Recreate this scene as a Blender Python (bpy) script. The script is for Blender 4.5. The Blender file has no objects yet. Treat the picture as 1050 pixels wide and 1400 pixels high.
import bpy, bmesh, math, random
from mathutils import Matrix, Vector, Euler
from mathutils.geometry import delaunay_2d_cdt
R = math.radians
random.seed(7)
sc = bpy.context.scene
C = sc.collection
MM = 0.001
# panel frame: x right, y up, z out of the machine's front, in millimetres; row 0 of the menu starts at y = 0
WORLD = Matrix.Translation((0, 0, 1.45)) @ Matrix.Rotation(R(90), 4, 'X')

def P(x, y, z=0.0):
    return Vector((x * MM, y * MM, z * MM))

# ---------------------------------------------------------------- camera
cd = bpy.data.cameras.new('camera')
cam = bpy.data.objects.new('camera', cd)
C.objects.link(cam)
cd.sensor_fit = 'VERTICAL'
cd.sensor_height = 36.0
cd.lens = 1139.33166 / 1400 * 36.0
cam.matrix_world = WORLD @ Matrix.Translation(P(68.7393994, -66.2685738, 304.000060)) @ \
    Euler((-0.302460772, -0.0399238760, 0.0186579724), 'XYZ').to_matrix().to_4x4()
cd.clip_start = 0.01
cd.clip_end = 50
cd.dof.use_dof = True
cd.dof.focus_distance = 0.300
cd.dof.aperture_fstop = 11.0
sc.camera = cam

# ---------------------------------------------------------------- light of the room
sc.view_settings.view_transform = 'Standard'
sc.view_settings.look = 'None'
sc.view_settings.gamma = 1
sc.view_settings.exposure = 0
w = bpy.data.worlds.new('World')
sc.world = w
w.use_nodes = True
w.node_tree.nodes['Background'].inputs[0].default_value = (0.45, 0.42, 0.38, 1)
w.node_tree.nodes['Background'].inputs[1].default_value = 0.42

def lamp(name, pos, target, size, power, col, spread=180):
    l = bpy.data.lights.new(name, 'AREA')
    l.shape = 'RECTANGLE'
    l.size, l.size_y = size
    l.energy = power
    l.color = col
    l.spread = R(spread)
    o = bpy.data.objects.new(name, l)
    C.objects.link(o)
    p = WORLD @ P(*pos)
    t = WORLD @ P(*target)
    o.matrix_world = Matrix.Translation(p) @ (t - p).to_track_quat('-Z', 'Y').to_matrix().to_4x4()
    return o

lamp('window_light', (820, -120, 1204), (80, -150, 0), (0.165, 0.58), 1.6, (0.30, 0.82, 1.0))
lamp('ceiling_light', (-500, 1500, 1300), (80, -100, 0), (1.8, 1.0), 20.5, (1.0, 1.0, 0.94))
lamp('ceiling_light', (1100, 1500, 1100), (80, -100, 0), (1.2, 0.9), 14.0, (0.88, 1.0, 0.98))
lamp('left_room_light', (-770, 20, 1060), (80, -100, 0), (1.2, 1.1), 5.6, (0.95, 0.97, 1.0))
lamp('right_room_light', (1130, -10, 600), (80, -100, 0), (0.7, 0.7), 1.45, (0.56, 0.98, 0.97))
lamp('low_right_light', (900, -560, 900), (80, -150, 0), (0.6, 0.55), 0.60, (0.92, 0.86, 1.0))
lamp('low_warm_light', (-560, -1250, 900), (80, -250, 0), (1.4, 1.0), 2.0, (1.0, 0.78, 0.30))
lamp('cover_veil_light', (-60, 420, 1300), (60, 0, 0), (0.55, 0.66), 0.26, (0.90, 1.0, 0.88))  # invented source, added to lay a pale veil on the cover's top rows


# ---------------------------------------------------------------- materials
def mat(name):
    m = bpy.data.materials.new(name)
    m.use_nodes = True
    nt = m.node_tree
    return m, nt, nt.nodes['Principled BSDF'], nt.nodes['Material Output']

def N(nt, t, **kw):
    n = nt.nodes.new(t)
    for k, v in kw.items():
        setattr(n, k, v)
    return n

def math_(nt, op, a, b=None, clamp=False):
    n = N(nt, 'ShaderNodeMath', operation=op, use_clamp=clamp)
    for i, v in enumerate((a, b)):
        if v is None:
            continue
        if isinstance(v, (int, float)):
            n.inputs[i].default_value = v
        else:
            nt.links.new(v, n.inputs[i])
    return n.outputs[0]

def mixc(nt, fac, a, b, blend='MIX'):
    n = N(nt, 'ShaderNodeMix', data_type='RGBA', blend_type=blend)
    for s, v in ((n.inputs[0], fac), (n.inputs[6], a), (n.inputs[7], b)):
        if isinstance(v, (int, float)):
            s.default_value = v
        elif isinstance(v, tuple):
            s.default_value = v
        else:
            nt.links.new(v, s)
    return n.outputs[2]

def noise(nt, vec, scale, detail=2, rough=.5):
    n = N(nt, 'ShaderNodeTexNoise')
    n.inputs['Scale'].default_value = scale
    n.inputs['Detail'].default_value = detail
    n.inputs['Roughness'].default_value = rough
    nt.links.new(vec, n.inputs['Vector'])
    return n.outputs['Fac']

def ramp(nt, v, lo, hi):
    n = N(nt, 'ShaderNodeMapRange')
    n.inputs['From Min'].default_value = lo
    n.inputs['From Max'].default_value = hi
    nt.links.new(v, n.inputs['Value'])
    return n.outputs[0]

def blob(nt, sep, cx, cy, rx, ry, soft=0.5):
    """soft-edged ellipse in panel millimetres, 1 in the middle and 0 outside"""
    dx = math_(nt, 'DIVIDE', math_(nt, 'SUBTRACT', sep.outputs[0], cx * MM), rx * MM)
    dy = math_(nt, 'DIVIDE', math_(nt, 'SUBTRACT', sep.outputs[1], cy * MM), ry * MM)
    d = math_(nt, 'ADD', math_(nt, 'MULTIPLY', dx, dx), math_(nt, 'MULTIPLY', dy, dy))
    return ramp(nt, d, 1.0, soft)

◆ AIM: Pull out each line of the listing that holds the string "scene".

◆ ANSWER TO THE EXERCISE:
Recreate this scene as a Blender Python (bpy) script. The script is for Blender 4.5. The Blender file has no objects yet. Treat the picture as 1050 pixels wide and 1400 pixels high.
sc = bpy.context.scene